An alternative compliance option to purchasing project-based credits would be to purchase Assigned Amount Units (AAUs), which are emission allowance units granted to each country according to their respective target level of greenhouse gas emissions in the Kyoto Protocol. Those countries that no longer need their AAUs to be in compliance with their Kyoto Protocol targets may offer them for sale to other countries.

Canada and several other countries have serious concerns about the environmental quality of AAU credits at this time, since the vast majority have been generated due to economic collapse or falling production, and not for reasons directly related to efforts to curb emissions. These concerns apply to "greened" AAUs as well, which derive from efforts to ensure that funds generated by the sale of excess AAUs be dedicated to projects that will result in real, incremental greenhouse gas reductions in the near future. At this point, methods to track and ensure the "greening" of AAUs are still at the development stage.

Relying on such international credits would do little to encourage investment and innovation at home, giving a long term economic and environmental advantage to others. Over time, as carbon markets become more mature and more global in nature, with robust emission reduction verification systems, Canadian firms may have increased access to international markets for the purposes of compliance with Canadian regulations. The Government of Canada will not, however, purchase credits or otherwise participate in the carbon market.

Unfortunately, when cast against a timeframe that requires Canada to begin reducing its greenhouse gas emissions by one-third beginning in January 2008, it is evident that domestic action would have to be buttressed by some international purchase of emission credits. Even allowing for such purchases, the government would need to take further drastic action that would overwhelm the environmental and other benefits of action on climate change that Canadians are seeking. These measures would require placing the equivalent of a tax on energy, impacting both large industrial emitters of greenhouse gases and individual consumers. The Government has examined this scenario and rejected it as a viable policy option. Key conclusions under this scenario are presented below, while a more detailed account can be found in the Government's Report entitled The Cost of Bill C-288 to Canadian Families and Business.
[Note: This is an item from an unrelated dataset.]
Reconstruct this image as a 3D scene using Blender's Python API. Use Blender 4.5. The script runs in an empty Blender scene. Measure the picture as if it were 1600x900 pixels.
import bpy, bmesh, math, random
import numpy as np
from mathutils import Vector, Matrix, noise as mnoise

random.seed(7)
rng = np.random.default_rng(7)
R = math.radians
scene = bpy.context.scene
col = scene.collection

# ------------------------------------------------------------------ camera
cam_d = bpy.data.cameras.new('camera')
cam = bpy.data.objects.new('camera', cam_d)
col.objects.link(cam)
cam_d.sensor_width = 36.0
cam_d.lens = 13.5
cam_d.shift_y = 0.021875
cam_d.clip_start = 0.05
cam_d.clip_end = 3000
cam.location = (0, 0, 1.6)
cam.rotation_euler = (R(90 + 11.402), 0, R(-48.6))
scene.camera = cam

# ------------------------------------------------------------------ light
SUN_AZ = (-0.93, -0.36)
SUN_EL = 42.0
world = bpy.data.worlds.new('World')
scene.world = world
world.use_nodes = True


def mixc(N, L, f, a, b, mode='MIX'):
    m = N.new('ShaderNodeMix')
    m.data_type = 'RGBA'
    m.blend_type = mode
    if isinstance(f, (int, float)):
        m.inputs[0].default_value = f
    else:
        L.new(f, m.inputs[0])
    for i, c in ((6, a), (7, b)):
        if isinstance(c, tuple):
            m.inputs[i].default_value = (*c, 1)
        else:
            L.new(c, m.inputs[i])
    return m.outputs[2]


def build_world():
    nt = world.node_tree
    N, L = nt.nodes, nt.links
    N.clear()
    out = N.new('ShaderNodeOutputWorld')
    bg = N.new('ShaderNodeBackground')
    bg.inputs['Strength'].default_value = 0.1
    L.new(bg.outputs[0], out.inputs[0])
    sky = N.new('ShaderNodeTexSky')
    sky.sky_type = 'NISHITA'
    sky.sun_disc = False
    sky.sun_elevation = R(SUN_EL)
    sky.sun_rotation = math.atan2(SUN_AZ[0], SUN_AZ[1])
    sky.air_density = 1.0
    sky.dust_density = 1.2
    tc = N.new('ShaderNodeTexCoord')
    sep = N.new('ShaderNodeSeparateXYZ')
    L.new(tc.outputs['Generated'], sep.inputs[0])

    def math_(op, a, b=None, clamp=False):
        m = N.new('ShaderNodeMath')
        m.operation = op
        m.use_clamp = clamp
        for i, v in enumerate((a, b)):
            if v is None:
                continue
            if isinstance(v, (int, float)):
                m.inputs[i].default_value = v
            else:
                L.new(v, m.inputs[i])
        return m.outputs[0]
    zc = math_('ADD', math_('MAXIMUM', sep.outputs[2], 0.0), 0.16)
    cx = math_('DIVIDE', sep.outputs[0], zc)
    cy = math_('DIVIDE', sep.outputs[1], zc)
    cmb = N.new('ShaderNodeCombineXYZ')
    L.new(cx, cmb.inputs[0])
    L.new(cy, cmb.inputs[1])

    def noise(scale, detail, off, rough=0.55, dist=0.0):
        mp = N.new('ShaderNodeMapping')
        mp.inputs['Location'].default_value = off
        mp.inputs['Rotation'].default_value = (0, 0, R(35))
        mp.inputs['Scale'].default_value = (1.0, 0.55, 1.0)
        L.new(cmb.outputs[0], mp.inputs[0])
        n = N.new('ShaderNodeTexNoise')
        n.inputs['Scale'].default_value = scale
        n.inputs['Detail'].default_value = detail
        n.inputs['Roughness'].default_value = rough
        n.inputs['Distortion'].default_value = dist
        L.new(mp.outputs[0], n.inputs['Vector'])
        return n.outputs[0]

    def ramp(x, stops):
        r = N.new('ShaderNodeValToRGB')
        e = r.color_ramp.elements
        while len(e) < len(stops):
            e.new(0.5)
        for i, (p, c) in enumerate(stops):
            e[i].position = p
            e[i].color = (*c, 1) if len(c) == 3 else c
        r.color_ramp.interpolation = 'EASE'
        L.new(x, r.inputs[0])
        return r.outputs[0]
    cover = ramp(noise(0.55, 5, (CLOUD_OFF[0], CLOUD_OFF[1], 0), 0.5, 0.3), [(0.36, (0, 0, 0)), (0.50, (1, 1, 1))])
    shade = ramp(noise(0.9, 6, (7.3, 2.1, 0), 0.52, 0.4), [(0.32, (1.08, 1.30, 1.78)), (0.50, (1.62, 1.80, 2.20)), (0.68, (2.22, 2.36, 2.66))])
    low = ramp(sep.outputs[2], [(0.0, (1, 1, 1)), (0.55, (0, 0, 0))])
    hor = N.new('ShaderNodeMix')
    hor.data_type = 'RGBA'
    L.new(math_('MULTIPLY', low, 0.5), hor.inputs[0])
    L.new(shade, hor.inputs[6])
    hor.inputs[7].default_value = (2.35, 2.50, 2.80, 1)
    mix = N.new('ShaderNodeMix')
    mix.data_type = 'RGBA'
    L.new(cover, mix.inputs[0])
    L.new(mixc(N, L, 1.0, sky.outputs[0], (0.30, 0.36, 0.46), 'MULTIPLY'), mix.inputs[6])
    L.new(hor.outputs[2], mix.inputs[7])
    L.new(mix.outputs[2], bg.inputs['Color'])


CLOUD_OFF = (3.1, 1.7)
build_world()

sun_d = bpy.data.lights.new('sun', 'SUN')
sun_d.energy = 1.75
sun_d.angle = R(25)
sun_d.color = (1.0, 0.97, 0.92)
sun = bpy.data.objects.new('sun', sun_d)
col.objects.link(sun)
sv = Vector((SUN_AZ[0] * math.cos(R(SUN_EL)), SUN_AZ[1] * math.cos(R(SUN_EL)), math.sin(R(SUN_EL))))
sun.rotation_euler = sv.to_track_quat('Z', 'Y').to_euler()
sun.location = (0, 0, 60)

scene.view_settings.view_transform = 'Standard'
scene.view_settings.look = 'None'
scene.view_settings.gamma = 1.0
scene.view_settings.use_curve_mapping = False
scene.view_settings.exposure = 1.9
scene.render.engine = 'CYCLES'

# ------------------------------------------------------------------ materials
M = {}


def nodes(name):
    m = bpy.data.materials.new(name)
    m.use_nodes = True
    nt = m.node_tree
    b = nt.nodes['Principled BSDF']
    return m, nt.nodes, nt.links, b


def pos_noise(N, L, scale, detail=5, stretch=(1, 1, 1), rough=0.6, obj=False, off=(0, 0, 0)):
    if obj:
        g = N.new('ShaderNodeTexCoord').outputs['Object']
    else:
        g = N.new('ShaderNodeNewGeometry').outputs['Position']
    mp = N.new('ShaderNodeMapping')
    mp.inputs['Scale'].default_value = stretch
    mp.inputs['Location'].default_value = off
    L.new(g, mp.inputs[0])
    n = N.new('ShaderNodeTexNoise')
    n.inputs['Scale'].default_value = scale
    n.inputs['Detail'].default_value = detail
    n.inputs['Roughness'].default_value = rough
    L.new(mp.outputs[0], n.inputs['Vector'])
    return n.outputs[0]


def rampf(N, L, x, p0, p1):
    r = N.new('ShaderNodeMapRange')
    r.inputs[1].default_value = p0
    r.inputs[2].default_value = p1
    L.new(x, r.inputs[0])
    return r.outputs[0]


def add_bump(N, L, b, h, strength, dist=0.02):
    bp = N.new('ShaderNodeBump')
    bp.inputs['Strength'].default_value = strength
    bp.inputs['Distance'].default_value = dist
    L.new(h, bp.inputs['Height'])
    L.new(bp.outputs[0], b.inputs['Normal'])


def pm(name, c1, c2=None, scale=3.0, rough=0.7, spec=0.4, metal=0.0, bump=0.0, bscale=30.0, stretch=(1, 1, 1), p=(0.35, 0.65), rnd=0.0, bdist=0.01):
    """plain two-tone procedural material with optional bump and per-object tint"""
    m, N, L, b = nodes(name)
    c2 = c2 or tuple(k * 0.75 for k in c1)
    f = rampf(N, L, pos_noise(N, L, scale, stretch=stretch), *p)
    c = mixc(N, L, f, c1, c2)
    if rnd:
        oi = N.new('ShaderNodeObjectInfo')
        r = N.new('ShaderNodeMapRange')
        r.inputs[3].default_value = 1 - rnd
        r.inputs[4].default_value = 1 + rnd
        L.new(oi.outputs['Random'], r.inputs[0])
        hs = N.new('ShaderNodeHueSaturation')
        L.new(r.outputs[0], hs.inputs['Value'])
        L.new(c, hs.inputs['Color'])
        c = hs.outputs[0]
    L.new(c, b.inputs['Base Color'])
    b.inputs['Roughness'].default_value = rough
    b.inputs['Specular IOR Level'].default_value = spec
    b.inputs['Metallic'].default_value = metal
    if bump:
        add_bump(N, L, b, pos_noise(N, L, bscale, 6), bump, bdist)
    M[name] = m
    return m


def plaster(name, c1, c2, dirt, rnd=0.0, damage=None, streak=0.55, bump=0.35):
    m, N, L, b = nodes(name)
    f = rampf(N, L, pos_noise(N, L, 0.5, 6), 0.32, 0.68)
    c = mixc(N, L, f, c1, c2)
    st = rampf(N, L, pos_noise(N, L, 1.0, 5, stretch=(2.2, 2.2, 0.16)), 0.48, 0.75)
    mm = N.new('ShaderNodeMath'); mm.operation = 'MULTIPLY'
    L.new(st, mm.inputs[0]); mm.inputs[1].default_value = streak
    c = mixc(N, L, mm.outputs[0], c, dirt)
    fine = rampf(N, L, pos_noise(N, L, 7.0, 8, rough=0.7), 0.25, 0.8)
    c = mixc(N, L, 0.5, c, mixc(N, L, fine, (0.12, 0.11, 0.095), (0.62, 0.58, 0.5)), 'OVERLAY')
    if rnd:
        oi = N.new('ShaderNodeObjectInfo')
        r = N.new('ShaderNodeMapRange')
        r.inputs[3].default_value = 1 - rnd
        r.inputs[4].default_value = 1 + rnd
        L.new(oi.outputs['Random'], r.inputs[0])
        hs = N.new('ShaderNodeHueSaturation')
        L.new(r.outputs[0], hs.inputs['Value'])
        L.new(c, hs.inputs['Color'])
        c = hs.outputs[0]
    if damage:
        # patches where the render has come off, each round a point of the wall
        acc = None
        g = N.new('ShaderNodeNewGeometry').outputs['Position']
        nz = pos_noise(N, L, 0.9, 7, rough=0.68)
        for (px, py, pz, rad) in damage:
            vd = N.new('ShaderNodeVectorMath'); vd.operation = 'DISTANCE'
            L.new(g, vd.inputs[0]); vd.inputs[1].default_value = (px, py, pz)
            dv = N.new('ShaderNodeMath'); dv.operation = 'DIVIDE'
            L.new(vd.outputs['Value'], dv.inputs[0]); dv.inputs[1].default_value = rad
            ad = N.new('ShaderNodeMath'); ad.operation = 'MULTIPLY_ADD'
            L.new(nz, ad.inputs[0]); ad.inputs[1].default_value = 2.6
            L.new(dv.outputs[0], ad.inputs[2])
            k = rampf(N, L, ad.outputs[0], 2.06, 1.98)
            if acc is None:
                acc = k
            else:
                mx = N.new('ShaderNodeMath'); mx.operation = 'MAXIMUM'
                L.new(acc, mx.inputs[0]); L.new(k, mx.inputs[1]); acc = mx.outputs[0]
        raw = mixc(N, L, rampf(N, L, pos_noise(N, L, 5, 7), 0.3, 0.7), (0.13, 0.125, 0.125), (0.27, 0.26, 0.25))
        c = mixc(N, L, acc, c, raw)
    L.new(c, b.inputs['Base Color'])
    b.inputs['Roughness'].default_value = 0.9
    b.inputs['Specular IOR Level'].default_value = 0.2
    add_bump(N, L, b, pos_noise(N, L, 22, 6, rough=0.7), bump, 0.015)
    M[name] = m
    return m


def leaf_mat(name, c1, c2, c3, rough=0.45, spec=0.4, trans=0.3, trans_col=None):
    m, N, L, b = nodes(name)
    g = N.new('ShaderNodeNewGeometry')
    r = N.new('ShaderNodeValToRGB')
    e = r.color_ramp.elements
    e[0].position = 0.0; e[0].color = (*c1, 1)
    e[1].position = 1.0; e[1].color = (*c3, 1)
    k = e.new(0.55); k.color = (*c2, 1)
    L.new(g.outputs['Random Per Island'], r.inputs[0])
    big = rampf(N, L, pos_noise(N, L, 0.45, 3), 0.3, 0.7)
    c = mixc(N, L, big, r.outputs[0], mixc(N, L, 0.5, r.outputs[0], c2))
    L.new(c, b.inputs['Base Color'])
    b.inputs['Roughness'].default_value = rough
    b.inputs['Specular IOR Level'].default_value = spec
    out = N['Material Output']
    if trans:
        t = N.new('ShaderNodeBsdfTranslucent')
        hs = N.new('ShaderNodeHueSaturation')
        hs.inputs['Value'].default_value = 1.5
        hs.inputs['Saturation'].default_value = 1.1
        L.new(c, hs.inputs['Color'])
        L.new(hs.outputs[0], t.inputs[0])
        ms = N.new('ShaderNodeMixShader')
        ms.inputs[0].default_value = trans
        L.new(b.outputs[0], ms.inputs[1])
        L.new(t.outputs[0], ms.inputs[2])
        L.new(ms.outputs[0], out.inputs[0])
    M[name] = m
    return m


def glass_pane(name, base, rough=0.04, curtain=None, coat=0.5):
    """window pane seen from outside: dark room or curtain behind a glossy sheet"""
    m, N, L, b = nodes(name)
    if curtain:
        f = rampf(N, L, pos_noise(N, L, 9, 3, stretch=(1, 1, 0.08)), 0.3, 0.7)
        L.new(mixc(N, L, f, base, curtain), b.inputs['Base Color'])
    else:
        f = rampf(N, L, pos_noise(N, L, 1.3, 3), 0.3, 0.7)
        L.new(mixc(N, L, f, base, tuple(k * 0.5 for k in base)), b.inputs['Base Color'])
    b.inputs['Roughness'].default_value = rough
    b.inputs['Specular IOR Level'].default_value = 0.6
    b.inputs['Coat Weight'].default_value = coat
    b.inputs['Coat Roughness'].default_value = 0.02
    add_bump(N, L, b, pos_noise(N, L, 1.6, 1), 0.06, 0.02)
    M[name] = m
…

The Government's analysis, broadly endorsed by some of Canada's leading economists, indicates that Canadian Gross Domestic Product (GDP) would decline by more than 6.5% relative to current projections in 2008 as a result of strict adherence to the Kyoto Protocol's emission reduction target for Canada. This would imply a deep recession in 2008, with a one-year net loss of national economic activity in the range of $51 billion relative to 2007 levels. By way of comparison, the most severe recession in the post-World War II period for Canada, as measured by the fall in real GDP, was in 1981-1982. Real GDP fell 4.9% between the second quarter of 1981 and the fourth quarter of 1982.

All provinces and sectors would experience significant declines in economic activity under this scenario, while employment levels would fall by about 1.7% (or 276,000 jobs) between 2007 and 2009. In addition, there would be a reduction of real per capita personal disposable income levels from forecast levels of around 2.5% in 2009 (or about $1,000 per Canadian in today's dollars).

Meeting Canada's Kyoto Protocol target on the timeline proposed in the Kyoto Protocol Implementation Act would also have implications for energy prices faced by Canadian consumers. Natural gas prices could potentially more than double in the early years of the 2008-2012 period, while electricity prices could rise by about 50% on average after 2010. Prices for transportation fuels would also inevitably rise by a large margin -- roughly 60%.

These statistics demonstrate the immense challenges associated with trying to meet our Kyoto Protocol target following a decade in which our emissions have grown steadily.


6 Certified Emission Reductions (CERs) are issued for emission reductions from CDM project activities and are equal to 1 metric tonne of CO2 equivalent. Based on information from the UNEP Risoe Centre on Energy, Climate and Sustainable Development, the number of CERs represents roughly 93% of the total project-based credits forecast to 2012 (credits from Joint Implementation -- Emissions Reduction Units -- account for only 7%).